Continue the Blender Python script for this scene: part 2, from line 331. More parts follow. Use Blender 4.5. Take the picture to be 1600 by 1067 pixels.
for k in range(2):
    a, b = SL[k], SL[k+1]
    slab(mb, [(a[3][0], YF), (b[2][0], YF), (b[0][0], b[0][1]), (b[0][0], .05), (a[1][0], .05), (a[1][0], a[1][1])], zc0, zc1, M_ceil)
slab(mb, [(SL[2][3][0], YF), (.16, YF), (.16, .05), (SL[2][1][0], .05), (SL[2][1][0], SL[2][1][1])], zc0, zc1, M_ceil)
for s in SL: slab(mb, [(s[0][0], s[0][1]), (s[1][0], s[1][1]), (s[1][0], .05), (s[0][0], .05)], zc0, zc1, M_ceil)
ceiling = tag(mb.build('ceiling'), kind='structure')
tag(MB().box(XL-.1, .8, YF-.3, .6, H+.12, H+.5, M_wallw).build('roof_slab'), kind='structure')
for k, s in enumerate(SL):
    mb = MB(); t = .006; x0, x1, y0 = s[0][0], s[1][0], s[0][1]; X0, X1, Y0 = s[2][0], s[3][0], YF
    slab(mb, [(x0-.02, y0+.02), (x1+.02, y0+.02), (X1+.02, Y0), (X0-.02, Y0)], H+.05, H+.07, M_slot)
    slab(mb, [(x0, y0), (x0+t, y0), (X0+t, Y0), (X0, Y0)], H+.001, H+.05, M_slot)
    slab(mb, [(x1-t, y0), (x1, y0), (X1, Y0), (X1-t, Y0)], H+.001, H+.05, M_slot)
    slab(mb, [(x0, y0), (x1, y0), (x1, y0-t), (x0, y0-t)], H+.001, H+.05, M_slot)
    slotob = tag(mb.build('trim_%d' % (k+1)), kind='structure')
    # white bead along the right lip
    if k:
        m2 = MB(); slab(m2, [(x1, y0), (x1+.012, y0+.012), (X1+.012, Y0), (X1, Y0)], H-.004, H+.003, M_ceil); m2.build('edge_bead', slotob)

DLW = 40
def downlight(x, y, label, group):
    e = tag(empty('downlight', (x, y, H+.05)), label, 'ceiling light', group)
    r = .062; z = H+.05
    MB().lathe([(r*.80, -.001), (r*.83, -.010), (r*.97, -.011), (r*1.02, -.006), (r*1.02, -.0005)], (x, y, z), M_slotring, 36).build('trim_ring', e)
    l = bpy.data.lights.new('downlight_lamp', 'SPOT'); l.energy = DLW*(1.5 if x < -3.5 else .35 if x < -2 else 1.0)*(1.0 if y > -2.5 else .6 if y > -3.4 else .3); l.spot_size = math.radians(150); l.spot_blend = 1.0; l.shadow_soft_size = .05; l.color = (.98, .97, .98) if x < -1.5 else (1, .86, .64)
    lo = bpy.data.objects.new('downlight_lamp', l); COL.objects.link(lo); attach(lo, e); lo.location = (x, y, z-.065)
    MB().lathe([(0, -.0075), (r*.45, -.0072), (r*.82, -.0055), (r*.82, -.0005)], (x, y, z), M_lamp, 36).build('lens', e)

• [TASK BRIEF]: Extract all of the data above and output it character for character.

• [EXERCISE SOLUTION]:
Continue the Blender Python script for this scene: part 2, from line 331. More parts follow. Use Blender 4.5. Take the picture to be 1600 by 1067 pixels.
for k in range(2):
    a, b = SL[k], SL[k+1]
    slab(mb, [(a[3][0], YF), (b[2][0], YF), (b[0][0], b[0][1]), (b[0][0], .05), (a[1][0], .05), (a[1][0], a[1][1])], zc0, zc1, M_ceil)
slab(mb, [(SL[2][3][0], YF), (.16, YF), (.16, .05), (SL[2][1][0], .05), (SL[2][1][0], SL[2][1][1])], zc0, zc1, M_ceil)
for s in SL: slab(mb, [(s[0][0], s[0][1]), (s[1][0], s[1][1]), (s[1][0], .05), (s[0][0], .05)], zc0, zc1, M_ceil)
ceiling = tag(mb.build('ceiling'), kind='structure')
tag(MB().box(XL-.1, .8, YF-.3, .6, H+.12, H+.5, M_wallw).build('roof_slab'), kind='structure')
for k, s in enumerate(SL):
    mb = MB(); t = .006; x0, x1, y0 = s[0][0], s[1][0], s[0][1]; X0, X1, Y0 = s[2][0], s[3][0], YF
    slab(mb, [(x0-.02, y0+.02), (x1+.02, y0+.02), (X1+.02, Y0), (X0-.02, Y0)], H+.05, H+.07, M_slot)
    slab(mb, [(x0, y0), (x0+t, y0), (X0+t, Y0), (X0, Y0)], H+.001, H+.05, M_slot)
    slab(mb, [(x1-t, y0), (x1, y0), (X1, Y0), (X1-t, Y0)], H+.001, H+.05, M_slot)
    slab(mb, [(x0, y0), (x1, y0), (x1, y0-t), (x0, y0-t)], H+.001, H+.05, M_slot)
    slotob = tag(mb.build('trim_%d' % (k+1)), kind='structure')
    # white bead along the right lip
    if k:
        m2 = MB(); slab(m2, [(x1, y0), (x1+.012, y0+.012), (X1+.012, Y0), (X1, Y0)], H-.004, H+.003, M_ceil); m2.build('edge_bead', slotob)

DLW = 40
def downlight(x, y, label, group):
    e = tag(empty('downlight', (x, y, H+.05)), label, 'ceiling light', group)
    r = .062; z = H+.05
    MB().lathe([(r*.80, -.001), (r*.83, -.010), (r*.97, -.011), (r*1.02, -.006), (r*1.02, -.0005)], (x, y, z), M_slotring, 36).build('trim_ring', e)
    l = bpy.data.lights.new('downlight_lamp', 'SPOT'); l.energy = DLW*(1.5 if x < -3.5 else .35 if x < -2 else 1.0)*(1.0 if y > -2.5 else .6 if y > -3.4 else .3); l.spot_size = math.radians(150); l.spot_blend = 1.0; l.shadow_soft_size = .05; l.color = (.98, .97, .98) if x < -1.5 else (1, .86, .64)
    lo = bpy.data.objects.new('downlight_lamp', l); COL.objects.link(lo); attach(lo, e); lo.location = (x, y, z-.065)
    MB().lathe([(0, -.0075), (r*.45, -.0072), (r*.82, -.0055), (r*.82, -.0005)], (x, y, z), M_lamp, 36).build('lens', e)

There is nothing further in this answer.